Controverses autour du projet de loi antiterroriste
Plusieurs organisations de la société civile ont émis des réserves sur le projet de loi relatif à la lutte contre le terrorisme et le blanchiment d'argent actuellement soumis au débat en session plénière de l'Assemblée des représentants.
Amna Guellali du bureau tunisien de Human Rights Watch avait ouvert la voie en donnant les recommandations de sa délégation au chef du gouvernement qui avait approuvé le projet de loi le 26 mars dernier.
« Le nouveau projet de loi doit être assorti de certaines conditions qui empêchent l'instrumentation de la loi et assurent le respect des libertés et des droits de l'Homme » mettent en garde des associations dans une déclaration commune rendue publique le 14 avril.
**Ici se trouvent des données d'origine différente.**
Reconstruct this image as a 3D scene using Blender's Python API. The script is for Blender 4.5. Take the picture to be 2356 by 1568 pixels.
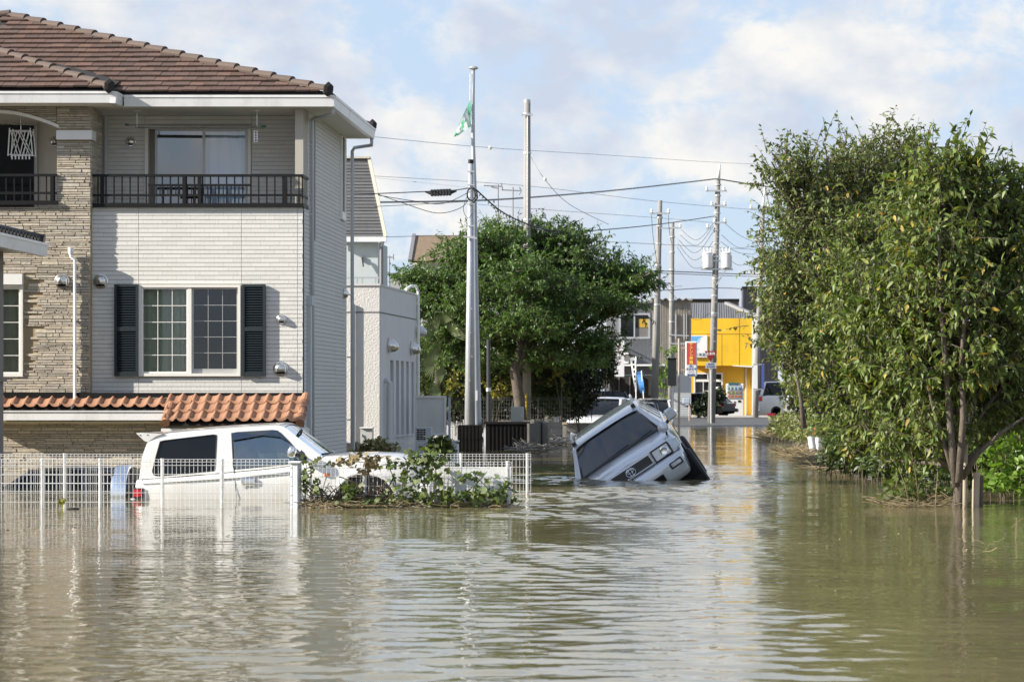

Les signataires sont le Comité pour le Respect des Libertés et des Droits de l'Homme en Tunisie (CRLDHT), le Réseau Euro méditerranéen des Droits de l'Homme (REMDH), le Forum Tunisien pour les Droits Economiques et Sociaux (FTDES) et l'association Vigilance pour La Démocratie et l'Etat Civil (VDEC).
Une position de principe contre la peine capitale
Au chapitre des problématiques évoquées par les ONG de défense des droits humains, le fait que la nouvelle loi prévoit le recours à la peine de mort dans de nombreux cas de figure. « Ce serait une régression considérable, cela ouvrirait la voie pour cette sentence concernant d’autres crimes » prévient Amna Guellali qui rappelle que la peine capitale n’a pas été appliquée en Tunisie depuis 1991. Une disposition qui n’existe pas dans la loi antiterroriste de 2003, malgré la position d’une partie de l’opinion publique en faveur d’un retour à son application.
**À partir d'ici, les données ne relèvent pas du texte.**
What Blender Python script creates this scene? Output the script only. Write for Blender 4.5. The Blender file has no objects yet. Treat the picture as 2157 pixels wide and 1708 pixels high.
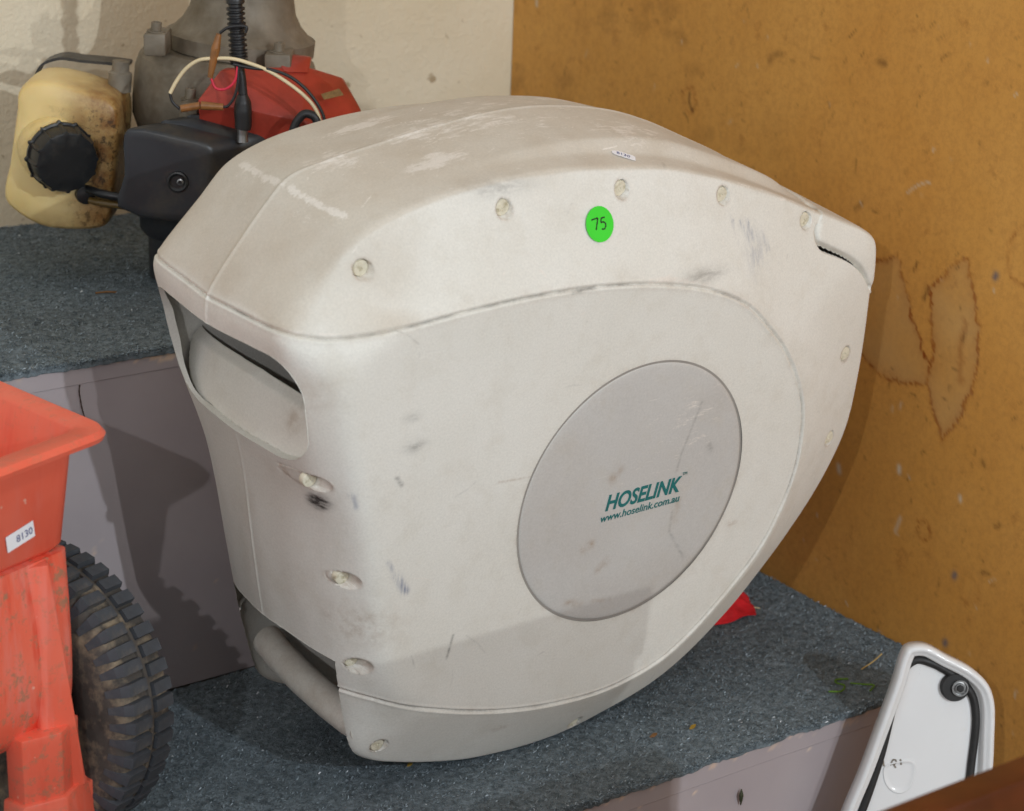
import bpy, bmesh, math, random
import numpy as np
from math import pi, sin, cos, radians
from mathutils import Vector, Matrix
random.seed(7); rng = np.random.default_rng(7)
scene = bpy.context.scene
COL = scene.collection

# ------------------------------------------------------------------ camera
cam = bpy.data.cameras.new('camera'); camo = bpy.data.objects.new('camera', cam); COL.objects.link(camo)
cam.sensor_width = 36.0; cam.sensor_fit = 'HORIZONTAL'; cam.lens = 36.0*4600/2157; cam.clip_start = .05; cam.clip_end = 60
cr, cu, cb = (.812683, -.582154, .025338), (.173421, .283149, .943267), (-.556301, -.762183, .331068)
camo.matrix_world = Matrix(((cr[0],cu[0],cb[0],0),(cr[1],cu[1],cb[1],0),(cr[2],cu[2],cb[2],.97),(0,0,0,1)))
cam.dof.use_dof = True; cam.dof.focus_distance = 1.93; cam.dof.aperture_fstop = 8.0
scene.camera = camo
# ------------------------------------------------------------------ light
world = bpy.data.worlds.new('World'); scene.world = world; world.use_nodes = True
bg = world.node_tree.nodes['Background']; bg.inputs['Color'].default_value = (.965, .995, 1.0, 1); bg.inputs['Strength'].default_value = .76
def lamp(name, loc, target, power, size, color):
    l = bpy.data.lights.new(name, 'AREA'); l.shape = 'DISK'; l.size = size; l.energy = power; l.color = color
    o = bpy.data.objects.new(name, l); COL.objects.link(o); o.location = loc
    o.rotation_euler = (Vector(target)-Vector(loc)).to_track_quat('-Z', 'Y').to_euler()
    return o
lamp('ceiling_lamp', (1.0, -2.0, 1.80), (1.1, 1.5, .25), 50, .04, (.82, .915, 1.0))
lamp('low_lamp', (.98, -2.5, 1.12), (1.1, 1.5, .25), 25, .04, (.95, .985, .99))
lamp('side_lamp', (-.71, -.19, 1.41), (1.0, 1.5, .25), 9.5, .025, (.98, .98, 1.0))
scene.view_settings.view_transform = 'Standard'; scene.view_settings.look = 'None'
scene.view_settings.exposure = -.15; scene.view_settings.gamma = 1
scene.cycles.max_bounces = 4; scene.cycles.adaptive_threshold = .03; scene.cycles.use_denoising = True

# ------------------------------------------------------------------ node helpers
def srgb(r, g, b):
    f = lambda c: ((c/255+.055)/1.055)**2.4 if c > 10 else c/255/12.92
    return (f(r), f(g), f(b), 1)
class NT:
    def __init__(s, name):
        s.m = bpy.data.materials.new(name); s.m.use_nodes = True; s.t = s.m.node_tree; s.n = s.t.nodes
        s.b = s.n['Principled BSDF']
    def link(s, a, b): s.t.links.new(a, b)
    def put(s, key, v):
        i = s.b.inputs[key]
        if hasattr(v, 'is_output'): s.link(v, i)
        else: i.default_value = v
    def coord(s, kind='Object', scale=None, rot=None):
        c = s.n.new('ShaderNodeTexCoord').outputs[kind]
        if scale is not None or rot is not None:
            mp = s.n.new('ShaderNodeMapping'); s.link(c, mp.inputs['Vector'])
            if scale is not None: mp.inputs['Scale'].default_value = scale
            if rot is not None: mp.inputs['Rotation'].default_value = rot
            c = mp.outputs['Vector']
        return c
    def noise(s, scale, detail=3, rough=.5, vec=None, dist=0):
        t = s.n.new('ShaderNodeTexNoise'); t.inputs['Scale'].default_value = scale; t.inputs['Detail'].default_value = detail
        t.inputs['Roughness'].default_value = rough; t.inputs['Distortion'].default_value = dist
        s.link(vec if vec is not None else s.coord(), t.inputs['Vector']); return t.outputs['Fac']
    def ramp(s, fac, *stops):
        r = s.n.new('ShaderNodeValToRGB'); e = r.color_ramp.elements
        while len(e) < len(stops): e.new(.5)
        for k, (p, c) in enumerate(stops):
            e[k].position = p; e[k].color = c if hasattr(c, '__len__') else (c, c, c, 1)
        s.link(fac, r.inputs['Fac']); return r.outputs['Color']
    def mix(s, fac, a, b, mode='MIX'):
        m = s.n.new('ShaderNodeMix'); m.data_type = 'RGBA'; m.blend_type = mode
        for i, v in ((m.inputs['Factor'], fac), (m.inputs['A'], a), (m.inputs['B'], b)):
            if hasattr(v, 'is_output'): s.link(v, i)
            else: i.default_value = v
        return m.outputs['Result']
    def math(s, op, a, b=0.):
        m = s.n.new('ShaderNodeMath'); m.operation = op
        for i, v in ((m.inputs[0], a), (m.inputs[1], b)):
            if hasattr(v, 'is_output'): s.link(v, i)
            else: i.default_value = v
        return m.outputs[0]
    def attr(s, name):
        a = s.n.new('ShaderNodeAttribute'); a.attribute_name = name; return a.outputs['Fac']
    def bump(s, h, strength=.3, dist=.001):
        b = s.n.new('ShaderNodeBump'); b.inputs['Strength'].default_value = strength; b.inputs['Distance'].default_value = dist
        s.link(h, b.inputs['Height']); s.link(b.outputs['Normal'], s.b.inputs['Normal'])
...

HRW craint en outre que la prolongation de la période de détention préventive, dont la logique va déjà à l’encontre des standards internationaux, n’accroisse le risque de mauvais traitement et de torture dans les centres de détention, encore régulièrement enregistrés en Tunisie.
Un autre problème est celui de la redondance de certains crimes et infractions et crimes figurant déjà dans le Code pénal.
D’autres dérives potentielles
La déclaration insiste sur le fait que le nouveau dispositif d'investigation, de mise sur écoute ou en surveillance par les techniques audiovisuelles sophistiquées, « suscite bien des craintes ». « La tentation est grande pour le pouvoir exécutif, en la personne du Procureur de la République, de porter atteinte à la vie privée. Surtout que ces enquêtes peuvent durer jusqu'à quatre mois susceptibles de prolongation », lit-on dans le texte de la déclaration.
La Commission nationale de lutte contre le terrorisme, prévue par l'article 62 dudit projet de loi, reliée à la présidence du gouvernement et dotée de prérogatives élargies, ne jouit ni de la personnalité morale ni de l'autonomie financière. Elle n'est donc pas à l'abri des tiraillements politiques et risque de subir les aléas des changements à la tête de l'Etat, indique la même source.
La déclaration relève enfin que « les articles imprécis, qui ne précisent pas suffisamment les garanties de respect de la Constitution et des conventions internationales, suscitent également des critiques légitimes » ainsi que la nécessité d'agir en amont afin de s'attaquer au terreau économique, social et culturel du terrorisme.
En sus du controversé projet de loi antiterroriste, un conseil des ministres a récemment adopté un projet de loi organique relatif à la répression des atteintes contre les forces armées, en « priorité absolue », destiné notamment à garantir la sécurité des forces de l’ordre et de leurs familles en dehors de leurs heures de travail. « Même Ben Ali n’avait pas osé », s’étonne-t-on sur les réseaux sociaux.